Ce sera l’une des fonctions du futur règlement e-Privacy qui était initialement attendu en même temps que le RGPD, soit en mai 2018 et qui n’a cessé d’être repoussé faute d’accord, notamment en raison des dispositions sur les Cookies. C’est maintenant aux gouvernements européens au sein du Conseil de trancher.
Une chose est sûre, nous n’avons pas fini d’entendre parler de Cookies…jusqu’à l’indigestion ?
[1] Une première version de ces consignes avait été attaquée en justice en 2019 par les professionnels de la publicité en ligne. Ces nouvelles prescriptions ont donc été établies à l’issue d’une concertation publique nationale avec les professionnels et avec la société civile.

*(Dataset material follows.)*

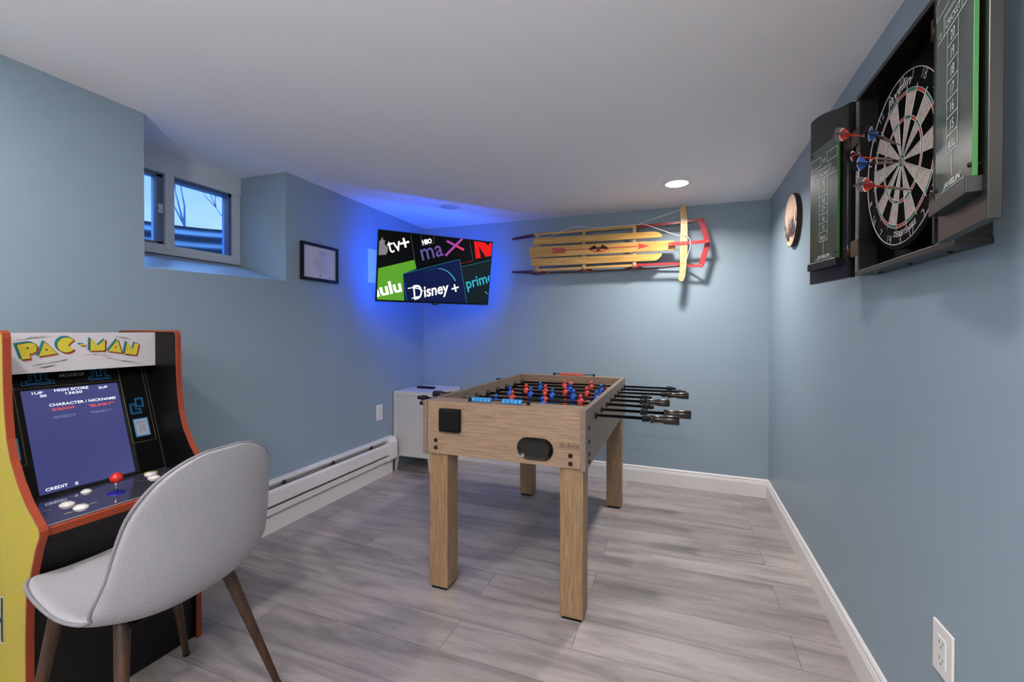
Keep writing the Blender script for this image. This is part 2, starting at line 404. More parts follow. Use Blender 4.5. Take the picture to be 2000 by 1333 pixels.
def tree(x, y, h, seed, label):
    t = thing('bare_tree', label, 'tree', (x, y, 1.84), 'bare trees seen through the window'); rng = random.Random(seed)
    gt = G(); gb = G()
    def grow(g, p, d, ln, r, dep):
        q = p+d*ln; mid = p+d*ln*.5+V((rng.uniform(-1, 1), rng.uniform(-1, 1), 0))*ln*.06
        g.tube([p, mid, q], [r, r*.8, r*.6], 5)
        if dep:
            for _ in range(3 if dep > 1 else 2):
                nd = (d+V((rng.uniform(-.8, .8), rng.uniform(-.8, .8), rng.uniform(-.1, .5)))).normalized(); grow(gb, q, nd, ln*rng.uniform(.6, .8), r*.55, dep-1)
    grow(gt, V((x, y, 1.80)), V((0, 0, 1)), h*.30, h*.009, 6)
    part('trunk', gt, BARK, t); part('branches', gb, BARK, t)
tree(-6.6, 4.25, 2.8, 1, 'bare tree outside, seen at the right of the larger pane')
tree(-11.0, 8.2, 4.4, 5, 'bare tree outside, farthest from the window')
tree(-7.5, 5.75, 3.2, 9, 'bare tree outside, nearest the corner of the window well')
tree(-10.5, 5.1, 4.0, 12, 'bare tree outside, seen through the narrow left pane')

# ================================================================== CEILING LIGHTS
LENS_ON = mat('lamp_lens_on', 'FFFFFF', .4, emit='FFF3E6', es=14)
LENS_OFF = mat('lamp_lens_off', 'C8C8CC', .3)
def downlight(x, y, on, label, power=0, group='recessed ceiling lights'):
    z = zc(x, y); t = thing('recessed_ceiling_light', label, 'ceiling light', (x, y, z), group)
    g = G(); g.lathe((x, y, z+.002), (x, y, z-.1), [(0, .088), (.002, .088), (.006, .084), (.010, .074), (.008, .066), (.0, .064)], 40, False); part('trim_ring', g, mat('lamp_trim', 'E6E4E2', .4), t)
    g = G(); g.lathe((x, y, z-.003), (x, y, z-.1), [(0, .0), (0, .066), (.0035, .064), (.0055, .04), (.006, 0)], 40, False); part('lens', g, LENS_ON if on else LENS_OFF, t)
    if power:
        spread = R(150) if not group.endswith('camera') else PI
        l = bpy.data.lights.new('lamp_light', 'AREA'); l.shape = 'DISK'; l.size = .13; l.spread = spread; l.energy = power; l.color = (1, .945, .90)
        lo = bpy.data.objects.new('lamp_light', l); COL.objects.link(lo); lo.parent = t; lo.location = (0, 0, -.012)
downlight(-.024, 2.955, True, 'lit round recessed ceiling light above the far end of the foosball table', LAMP_NEAR_W)
downlight(-1.63, 2.965, False, 'unlit round recessed ceiling light above the wall mounted television')
BG = 'recessed ceiling lights added unseen behind the camera'  # lamps added out of view to lift the room's light
for i, (x, y) in enumerate(((-1.63, .10), (-.02, .20), (-1.75, -1.75), (-.15, -1.75))):
    downlight(x, y, True, ['unseen recessed ceiling light added nearest the arcade machine', 'unseen recessed ceiling light added nearest the dartboard', 'unseen recessed ceiling light added far behind the arcade machine', 'unseen recessed ceiling light added far behind the dartboard'][i], FILL_LAMP_W*(.85, .95, .7, .7)[i], BG)

for gx, gy, lab in ((-1.2, -2.6, 'unseen fill light with a white globe, added behind the camera'),):
    t = thing('fill_globe_light', lab, 'fill light', (gx, gy, 0))  # unseen globe added as fill for the ceiling and walls
    g = G(); g.lathe((gx, gy, 0), (gx, gy, 1), [(0, .14), (.015, .14), (.022, .03)], 32); part('base', g, BLACK, t)
    g = G(); g.cyl((gx, gy, .02), (gx, gy, 1.22), .011); part('pole', g, BLACK, t)
    g = G(); g.ball((gx, gy, 1.36), .15, 32, 20); part('fill_globe', g, mat('fill_globe_glow', 'FFFFFF', .3, emit='FFF4EC', es=GLOBE_FILL), t)

gx, gy = -.15, -1.2
t = thing('fill_uplight', 'unseen fill uplight with a dark bowl, added behind the camera', 'fill light', (gx, gy, 0))  # unseen uplight added to brighten the ceiling and its bounce
g = G(); g.lathe((gx, gy, 0), (gx, gy, 1), [(0, .14), (.015, .14), (.022, .03)], 32); part('base', g, BLACK, t)
g = G(); g.cyl((gx, gy, .02), (gx, gy, 1.36), .011); part('pole', g, BLACK, t)
g = G(); g.lathe((gx, gy, 1.35), (gx, gy, 3), [(0, .012), (.02, .08), (.07, .16), (.075, .16), (.03, .075), (.025, 0)], 40, False); part('bowl', g, BLACK, t)
g = G(); g.lathe((gx, gy, 1.385), (gx, gy, 3), [(0, .0), (0, .09), (.012, .09), (.012, 0)], 32, False); part('bulb_disc', g, LENS_ON, t)
l = bpy.data.lights.new('lamp_light', 'AREA'); l.shape = 'DISK'; l.size = .18; l.energy = UPLIGHT_FILL; l.color = (1, .96, .93)
lo = bpy.data.objects.new('lamp_light', l); COL.objects.link(lo); lo.parent = t; lo.location = (0, 0, 1.43); lo.rotation_euler = (PI, 0, 0)

# ================================================================== TELEVISION
TVM = frame((-2.057, 2.6403, 1.3745), (.6477, .7619, -.0033), (.1322, -.1081, .9853))
TW, TH = .90, .5114
tv = thing('television', 'wall mounted flat television tilted down in the far corner with blue backlight', 'television', TVM @ Matrix.Translation((TW/2, 0, 0)))
g = G(TVM); g.box((0, 0, -.022), (TW, TH, 0), .002); g.box((.08, .04, -.045), (TW-.08, TH-.1, -.02), .01); part('housing', g, BLACK, tv)
def em(name, c, s=1.0): return mat(name, '000000', .25, emit=c, es=s, spec=.3)
e = dict(bk=em('tv_black', '020203'), gy=em('tv_grey', '9A9A9E', .9), wh=em('tv_white', 'FFFFFF', 1.1), gr=em('tv_green', '5BA02A', .9), nv=em('tv_navy', '0A1440', 1), te=em('tv_teal', '0B191E', 1), rd=em('tv_red', 'E00E12', 1), pr=em('tv_prime', '2FA8C0', 1), ln=em('tv_line', '8B93A8', .6), p1=em('tv_m', '55508C', 1), p2=em('tv_a', '6A4494', 1), p3=em('tv_x', 'A0429A', 1), p4=em('tv_x2', 'D8356A', 1), ar=em('tv_arc', '48B8D8', 1), a2=em('tv_arc2', '184878', 1), ap=em('tv_apple', '8E8E92', .7), dk=em('tv_dark', '101014', 1))
ek = list(e); em_ = [e[k] for k in ek]; ix = {k: i for i, k in enumerate(ek)}
g = G(TVM @ Matrix.Translation((0, 0, .0006))); g.eps = .0002; g.keep = True
CL = (.010, .014, .892, .500)
g.rect(.006, .010, .896, .504, 0, ix['bk'])
A = math.atan2(.3509-.2103, .6251-.1875)
g.poly([(0, .2342), (.2676, .3184), (.2861, .2537), (.1875, .2103), (.24, -.05), (0, -.05)], 1, ix['gr'], CL)
g.poly([(.1875, .2103), (.6251, .3509), (.7096, .0145), (.72, -.1), (.22, -.1)], 2, ix['nv'], CL)
g.poly([(.6418, .2944), (.92, .3768), (.92, 0), (.70, 0)], 1, ix['te'], CL)
g.line((.2315, .499), (.2861, .2537), .0016, 3, ix['ln']); g.line((.6971, .499), (.7394, .3485), .0016, 3, ix['ln']); g.line((.6251, .3509), (.7096, .0145), .0016, 3, ix['pr'])
g.line((.1875, .2103), (.6251, .3509), .0016, 3, ix['pr']); g.line((.6418, .2944), (.89, .3668), .0016, 3, ix['pr']); g.line((.63, .318), (.7394, .3485), .0016, 3, ix['rd'])
g.line((.1875, .2103), (.2268, .016), .0016, 3, ix['pr'])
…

[2] Les termes de « cookie » ou « traceur » recouvrent par exemple : les cookies HTTP, les cookies « flash », le résultat du calcul d’une empreinte unique du terminal dans le cas du » fingerprinting » (calcul d’un identifiant unique du terminal basée sur des éléments de sa configuration à des fins de traçage), les pixels invisibles ou » web bugs « , tout autre identifiant généré par un logiciel ou un système d’exploitation (numéro de série, adresse MAC, identifiant unique de terminal (IDFV).
[3] Cf. La décision du Conseil d’État français qui a annulé la disposition des lignes directrices de la CNIL de juillet 2019 interdisant de manière générale et absolue la pratique des « murs de cookies »
[4] Au regard du RGPD, l’autorité protectrice de la vie privée peut en effet prononcer des sanctions à l’égard des responsables de traitements. Le montant de l’amende peut s’élever jusqu’à 20 millions d’euros ou dans le cas d’une entreprise jusqu’à 4% du chiffre d’affaires annuel mondial.
[5] CEPD, Lignes directrices 5/2020 du 4 mai 2020
[6] Data protection commission (Irlande), Rapport du 6 avr. 2020.